> What you will do:
Extract each line of the data and write it out again exactly.

> Data section:
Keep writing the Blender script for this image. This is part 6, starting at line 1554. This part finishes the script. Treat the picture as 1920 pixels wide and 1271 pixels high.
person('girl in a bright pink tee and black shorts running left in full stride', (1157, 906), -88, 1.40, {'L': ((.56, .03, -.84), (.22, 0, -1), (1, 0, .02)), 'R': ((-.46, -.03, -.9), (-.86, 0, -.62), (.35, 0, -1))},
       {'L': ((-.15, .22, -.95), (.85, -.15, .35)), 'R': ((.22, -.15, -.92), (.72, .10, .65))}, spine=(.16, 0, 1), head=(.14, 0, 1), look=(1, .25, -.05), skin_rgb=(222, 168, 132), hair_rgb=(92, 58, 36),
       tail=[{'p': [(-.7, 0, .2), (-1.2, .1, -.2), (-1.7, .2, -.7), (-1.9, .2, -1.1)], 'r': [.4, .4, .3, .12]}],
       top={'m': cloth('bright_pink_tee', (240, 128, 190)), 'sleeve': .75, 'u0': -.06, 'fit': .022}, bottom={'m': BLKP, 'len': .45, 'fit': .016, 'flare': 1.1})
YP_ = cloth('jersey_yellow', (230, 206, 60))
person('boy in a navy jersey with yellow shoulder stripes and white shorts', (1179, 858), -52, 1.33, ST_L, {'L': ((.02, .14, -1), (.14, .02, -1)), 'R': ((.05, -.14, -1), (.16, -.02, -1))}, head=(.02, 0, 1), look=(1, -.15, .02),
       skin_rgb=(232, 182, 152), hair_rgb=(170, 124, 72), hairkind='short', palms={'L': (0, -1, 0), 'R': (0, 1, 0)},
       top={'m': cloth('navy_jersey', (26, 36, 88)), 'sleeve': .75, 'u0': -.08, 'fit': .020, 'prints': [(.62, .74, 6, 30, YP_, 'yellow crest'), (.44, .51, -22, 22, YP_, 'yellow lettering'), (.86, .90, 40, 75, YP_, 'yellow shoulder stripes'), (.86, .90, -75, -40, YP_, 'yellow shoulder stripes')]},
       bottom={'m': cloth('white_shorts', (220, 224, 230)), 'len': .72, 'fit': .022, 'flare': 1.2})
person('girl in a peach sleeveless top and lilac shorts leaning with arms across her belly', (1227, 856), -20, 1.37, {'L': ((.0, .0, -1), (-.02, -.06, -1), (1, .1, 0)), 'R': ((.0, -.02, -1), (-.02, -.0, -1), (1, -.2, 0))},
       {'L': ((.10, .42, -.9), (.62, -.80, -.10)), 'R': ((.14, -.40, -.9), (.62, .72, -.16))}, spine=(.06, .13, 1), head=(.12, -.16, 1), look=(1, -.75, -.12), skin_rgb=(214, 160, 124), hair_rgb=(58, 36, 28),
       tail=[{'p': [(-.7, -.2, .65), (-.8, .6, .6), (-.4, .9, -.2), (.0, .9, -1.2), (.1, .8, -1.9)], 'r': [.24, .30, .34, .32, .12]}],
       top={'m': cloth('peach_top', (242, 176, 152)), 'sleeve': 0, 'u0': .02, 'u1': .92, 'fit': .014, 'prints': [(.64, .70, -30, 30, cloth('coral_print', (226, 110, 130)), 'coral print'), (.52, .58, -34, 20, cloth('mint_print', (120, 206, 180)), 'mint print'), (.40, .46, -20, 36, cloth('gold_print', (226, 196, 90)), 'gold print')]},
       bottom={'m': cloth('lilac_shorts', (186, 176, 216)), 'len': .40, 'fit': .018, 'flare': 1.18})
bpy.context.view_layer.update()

> Task result:
Keep writing the Blender script for this image. This is part 6, starting at line 1554. This part finishes the script. Treat the picture as 1920 pixels wide and 1271 pixels high.
person('girl in a bright pink tee and black shorts running left in full stride', (1157, 906), -88, 1.40, {'L': ((.56, .03, -.84), (.22, 0, -1), (1, 0, .02)), 'R': ((-.46, -.03, -.9), (-.86, 0, -.62), (.35, 0, -1))},
       {'L': ((-.15, .22, -.95), (.85, -.15, .35)), 'R': ((.22, -.15, -.92), (.72, .10, .65))}, spine=(.16, 0, 1), head=(.14, 0, 1), look=(1, .25, -.05), skin_rgb=(222, 168, 132), hair_rgb=(92, 58, 36),
       tail=[{'p': [(-.7, 0, .2), (-1.2, .1, -.2), (-1.7, .2, -.7), (-1.9, .2, -1.1)], 'r': [.4, .4, .3, .12]}],
       top={'m': cloth('bright_pink_tee', (240, 128, 190)), 'sleeve': .75, 'u0': -.06, 'fit': .022}, bottom={'m': BLKP, 'len': .45, 'fit': .016, 'flare': 1.1})
YP_ = cloth('jersey_yellow', (230, 206, 60))
person('boy in a navy jersey with yellow shoulder stripes and white shorts', (1179, 858), -52, 1.33, ST_L, {'L': ((.02, .14, -1), (.14, .02, -1)), 'R': ((.05, -.14, -1), (.16, -.02, -1))}, head=(.02, 0, 1), look=(1, -.15, .02),
       skin_rgb=(232, 182, 152), hair_rgb=(170, 124, 72), hairkind='short', palms={'L': (0, -1, 0), 'R': (0, 1, 0)},
       top={'m': cloth('navy_jersey', (26, 36, 88)), 'sleeve': .75, 'u0': -.08, 'fit': .020, 'prints': [(.62, .74, 6, 30, YP_, 'yellow crest'), (.44, .51, -22, 22, YP_, 'yellow lettering'), (.86, .90, 40, 75, YP_, 'yellow shoulder stripes'), (.86, .90, -75, -40, YP_, 'yellow shoulder stripes')]},
       bottom={'m': cloth('white_shorts', (220, 224, 230)), 'len': .72, 'fit': .022, 'flare': 1.2})
person('girl in a peach sleeveless top and lilac shorts leaning with arms across her belly', (1227, 856), -20, 1.37, {'L': ((.0, .0, -1), (-.02, -.06, -1), (1, .1, 0)), 'R': ((.0, -.02, -1), (-.02, -.0, -1), (1, -.2, 0))},
       {'L': ((.10, .42, -.9), (.62, -.80, -.10)), 'R': ((.14, -.40, -.9), (.62, .72, -.16))}, spine=(.06, .13, 1), head=(.12, -.16, 1), look=(1, -.75, -.12), skin_rgb=(214, 160, 124), hair_rgb=(58, 36, 28),
       tail=[{'p': [(-.7, -.2, .65), (-.8, .6, .6), (-.4, .9, -.2), (.0, .9, -1.2), (.1, .8, -1.9)], 'r': [.24, .30, .34, .32, .12]}],
       top={'m': cloth('peach_top', (242, 176, 152)), 'sleeve': 0, 'u0': .02, 'u1': .92, 'fit': .014, 'prints': [(.64, .70, -30, 30, cloth('coral_print', (226, 110, 130)), 'coral print'), (.52, .58, -34, 20, cloth('mint_print', (120, 206, 180)), 'mint print'), (.40, .46, -20, 36, cloth('gold_print', (226, 196, 90)), 'gold print')]},
       bottom={'m': cloth('lilac_shorts', (186, 176, 216)), 'len': .40, 'fit': .018, 'flare': 1.18})
bpy.context.view_layer.update()